Like I remember one of my straight friends opening up to me about how he was living in a small trailer with his girlfriend and he was terrified that she would catch him masturbating which would "devastate" him. They had been together for five years at this point. It absolutely baffled and confused me that his girlfriend of five years had never seen him masturbate and that it would hurt him so if he was caught. I would assume his girlfriend would be the person he'd be most comfortable with to catch him masturbating. I wound up asking more straight people about this issue and it was way more common than I ever could have imagined.

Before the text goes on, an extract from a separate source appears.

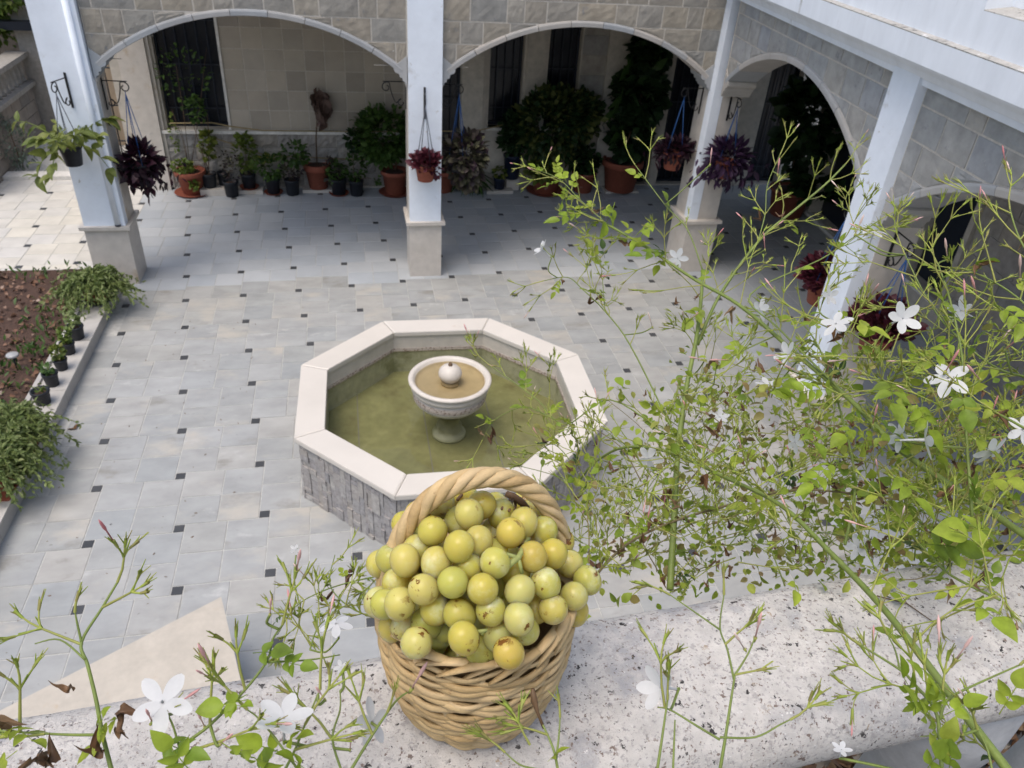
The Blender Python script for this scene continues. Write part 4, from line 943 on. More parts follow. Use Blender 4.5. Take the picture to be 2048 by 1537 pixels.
bb = MB(); bb.lathe((0, 0, 0), [(.06, 0), (.06, .04), (.035, .06), (.06, .16), (.055, .22), (.03, .32), (.055, .35), (.055, .39)], 12); bme = bb.mesh('baluster', m_concp)
for k in range(15): inst('baluster', bme, wt_, Matrix.Translation((-4.02, 8.2+.2*k, .97)))
b = MB(); b.box(-3.98, -3.42, 11.12, 11.6, -1.0, 3.4); o = b.build('concrete_pier', m_concp); tag(o, 'tall grey concrete pier behind the leftmost column', 'pier')
b = MB(); b.box(-5.0, -2.4, 10.9, 11.1, 1.80, 1.93); o = b.build('steel_beam', m_dark); tag(o, 'short dark steel beam crossing behind the leftmost column', 'beam')
b = MB(); b.box(-6.2, -1.9, 12.4, 12.6, -1, 3.4); o = b.build('boundary_wall', m_conc); tag(o, 'shaded brown wall closing the passage behind the leftmost column', 'wall')
gt = thing('iron_gate', 'dark iron gate seen between the leftmost column and the first arch', 'gate', (-2.3, 10.2, 0))
for k in range(7): b = MB(); b.tube([(-2.75+.14*k, 10.2, 0), (-2.75+.14*k, 10.2, 2.3 if k in (0, 3, 6) else 1.5)], .012, 6); b.build('bar', m_iron, gt)
for z in (.2, .8, 1.4): b = MB(); b.tube([(-2.78, 10.2, z), (-1.88, 10.2, z)], .014, 6); b.build('rail', m_iron, gt)
b = MB(); b.box(-2.9, -1.88, 10.6, 10.68, 0, 3.4); o = b.build('board_wall', m_wood); tag(o, 'tan boarded wall behind the iron gate', 'wall')
t = thing('tree', 'yellow green tree at the top left corner of the view', 'tree', (-4.6, 11.6, 0))
b = MB(); b.tube([(-4.7, 11.9, -.9), (-4.65, 11.8, 1.0), (-4.5, 11.7, 2.0), (-4.1, 11.5, 2.7)], [.09, .08, .06, .03], 8); b.tube([(-4.62, 11.8, 1.4), (-4.9, 11.6, 2.2), (-5.2, 11.4, 2.8)], [.05, .04, .02], 6); b.build('trunk', m_stemb, t)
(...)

Just speaking for myself, I don't understand what the point would be of even having a sexual relationship with someone if you're not comfortable with them sexually. I thought finding someone who you're comfortable with sexually is the point of having a partner in the first place. But it's clear that I have my own preferences and definitions of comfort that others may not share. However, I don't think that's a naively high standard at all, I think it's perfectly reasonable, even if it's not for everyone.
Your post is thoughtful and genuine, which is refreshing. Mostly, you've answered your own questions by understanding that people have different sensibilities regarding intimacy and what constitutes it. Some of us believe it is a mistake to equate complete honesty regarding your past predilections with current or future sexual compatibility and partnership. I would add, it is the wise man who leaves out what doesn't matter.